# EXTRACTED DATA
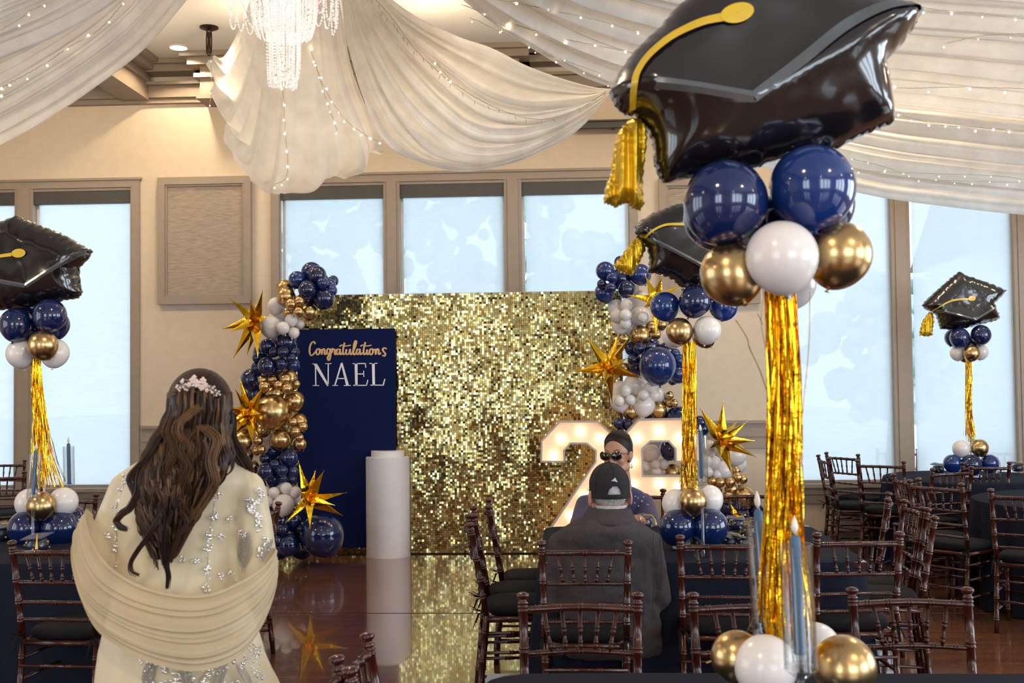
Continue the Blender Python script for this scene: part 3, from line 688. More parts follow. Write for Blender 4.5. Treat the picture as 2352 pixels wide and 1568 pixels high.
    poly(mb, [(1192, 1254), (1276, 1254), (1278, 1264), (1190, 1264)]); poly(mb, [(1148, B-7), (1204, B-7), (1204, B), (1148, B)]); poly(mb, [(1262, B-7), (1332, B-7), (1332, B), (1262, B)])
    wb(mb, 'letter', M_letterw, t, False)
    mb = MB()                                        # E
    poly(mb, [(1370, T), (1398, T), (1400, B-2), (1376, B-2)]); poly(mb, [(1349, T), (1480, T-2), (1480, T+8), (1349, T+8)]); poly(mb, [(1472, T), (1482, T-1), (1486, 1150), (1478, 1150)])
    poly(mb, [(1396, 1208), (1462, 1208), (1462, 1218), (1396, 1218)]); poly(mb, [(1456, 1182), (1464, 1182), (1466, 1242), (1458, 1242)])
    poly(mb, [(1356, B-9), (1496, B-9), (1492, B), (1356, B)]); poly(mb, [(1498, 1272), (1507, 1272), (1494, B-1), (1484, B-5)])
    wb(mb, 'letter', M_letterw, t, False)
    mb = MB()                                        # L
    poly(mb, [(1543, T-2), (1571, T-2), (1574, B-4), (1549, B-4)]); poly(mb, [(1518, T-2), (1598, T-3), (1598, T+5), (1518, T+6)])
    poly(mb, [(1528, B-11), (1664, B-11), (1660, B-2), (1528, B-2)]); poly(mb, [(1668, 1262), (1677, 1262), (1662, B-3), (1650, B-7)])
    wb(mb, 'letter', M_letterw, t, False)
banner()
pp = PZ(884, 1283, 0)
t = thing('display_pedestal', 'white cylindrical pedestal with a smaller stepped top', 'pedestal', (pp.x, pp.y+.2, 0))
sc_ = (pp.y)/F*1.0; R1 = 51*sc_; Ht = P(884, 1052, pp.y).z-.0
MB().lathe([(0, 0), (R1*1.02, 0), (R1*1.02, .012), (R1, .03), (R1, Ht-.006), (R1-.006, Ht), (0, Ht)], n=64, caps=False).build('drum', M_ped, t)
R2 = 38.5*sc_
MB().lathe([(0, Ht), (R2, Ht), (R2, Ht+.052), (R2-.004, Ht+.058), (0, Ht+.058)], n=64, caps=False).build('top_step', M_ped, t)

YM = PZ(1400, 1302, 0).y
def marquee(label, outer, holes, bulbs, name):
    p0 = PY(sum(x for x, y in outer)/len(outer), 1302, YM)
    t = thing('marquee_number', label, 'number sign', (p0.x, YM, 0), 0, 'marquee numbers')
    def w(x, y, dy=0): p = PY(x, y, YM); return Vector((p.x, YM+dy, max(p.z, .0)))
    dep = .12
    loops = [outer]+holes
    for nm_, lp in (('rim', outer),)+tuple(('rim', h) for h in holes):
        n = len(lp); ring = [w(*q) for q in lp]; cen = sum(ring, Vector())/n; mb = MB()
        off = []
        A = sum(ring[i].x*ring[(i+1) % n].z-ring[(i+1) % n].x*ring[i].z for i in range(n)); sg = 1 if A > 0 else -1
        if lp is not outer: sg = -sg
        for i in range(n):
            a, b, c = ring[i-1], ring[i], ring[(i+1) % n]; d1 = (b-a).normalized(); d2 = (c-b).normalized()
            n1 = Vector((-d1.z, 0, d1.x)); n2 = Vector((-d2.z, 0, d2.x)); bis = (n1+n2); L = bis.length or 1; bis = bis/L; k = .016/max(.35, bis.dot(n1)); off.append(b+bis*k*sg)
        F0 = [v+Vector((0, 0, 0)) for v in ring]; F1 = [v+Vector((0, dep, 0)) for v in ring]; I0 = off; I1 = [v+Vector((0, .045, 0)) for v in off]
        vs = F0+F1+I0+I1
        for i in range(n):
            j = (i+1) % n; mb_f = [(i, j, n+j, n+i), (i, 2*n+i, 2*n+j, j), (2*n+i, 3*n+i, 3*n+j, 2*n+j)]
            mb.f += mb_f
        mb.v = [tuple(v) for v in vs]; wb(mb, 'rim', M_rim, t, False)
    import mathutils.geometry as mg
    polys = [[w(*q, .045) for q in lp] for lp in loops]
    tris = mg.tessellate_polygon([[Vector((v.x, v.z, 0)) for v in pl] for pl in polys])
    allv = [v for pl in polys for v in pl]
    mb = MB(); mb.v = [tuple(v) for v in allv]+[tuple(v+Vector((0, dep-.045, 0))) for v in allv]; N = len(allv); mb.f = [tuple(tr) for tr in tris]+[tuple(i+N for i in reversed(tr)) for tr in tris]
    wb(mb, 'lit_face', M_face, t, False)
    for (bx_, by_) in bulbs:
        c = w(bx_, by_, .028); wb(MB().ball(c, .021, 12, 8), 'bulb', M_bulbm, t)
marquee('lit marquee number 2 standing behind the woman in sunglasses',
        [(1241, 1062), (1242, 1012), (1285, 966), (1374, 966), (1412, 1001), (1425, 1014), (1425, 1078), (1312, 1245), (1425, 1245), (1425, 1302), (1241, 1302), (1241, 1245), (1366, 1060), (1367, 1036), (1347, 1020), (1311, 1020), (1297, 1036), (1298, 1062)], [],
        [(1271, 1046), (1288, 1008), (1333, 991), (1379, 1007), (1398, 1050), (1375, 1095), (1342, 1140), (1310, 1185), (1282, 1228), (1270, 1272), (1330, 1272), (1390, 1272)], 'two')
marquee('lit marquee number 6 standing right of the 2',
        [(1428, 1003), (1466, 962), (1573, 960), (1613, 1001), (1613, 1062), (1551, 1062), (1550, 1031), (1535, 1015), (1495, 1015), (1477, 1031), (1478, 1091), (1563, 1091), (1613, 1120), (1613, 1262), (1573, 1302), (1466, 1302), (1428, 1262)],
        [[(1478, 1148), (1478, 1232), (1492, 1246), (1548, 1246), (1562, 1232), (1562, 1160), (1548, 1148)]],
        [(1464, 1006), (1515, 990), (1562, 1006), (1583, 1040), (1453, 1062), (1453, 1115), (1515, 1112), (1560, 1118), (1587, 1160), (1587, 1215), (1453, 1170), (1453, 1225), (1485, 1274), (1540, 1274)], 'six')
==
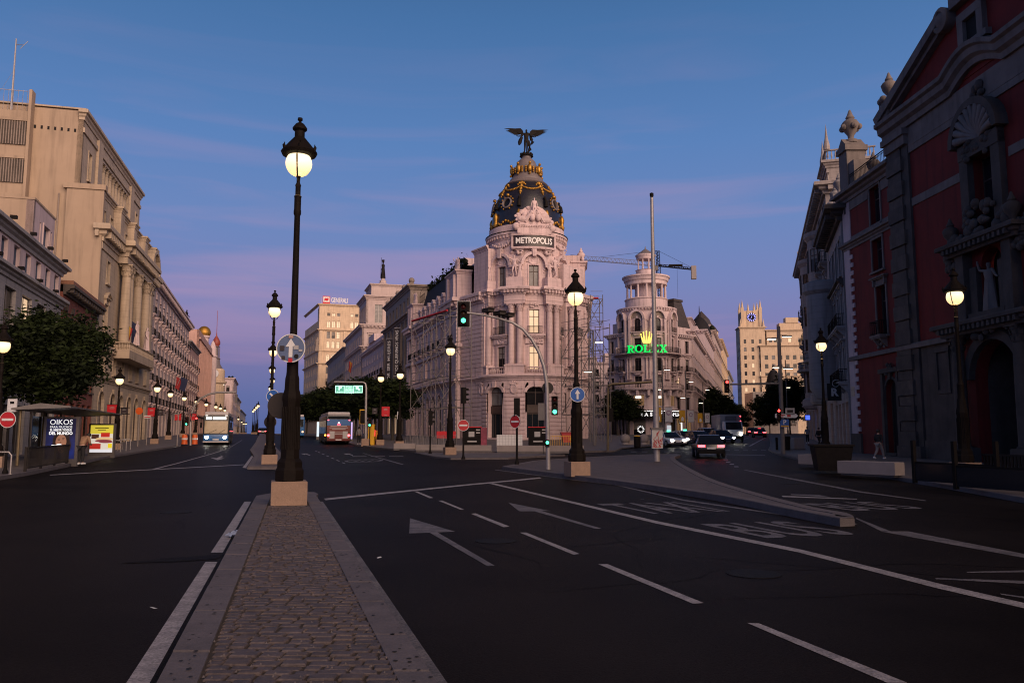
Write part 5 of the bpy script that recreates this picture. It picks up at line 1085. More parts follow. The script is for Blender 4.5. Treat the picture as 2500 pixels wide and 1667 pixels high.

# PROBLEM DESCRIPTION
Give only the number of lines in the records that include the word "part".

# COMPLETED TASK
2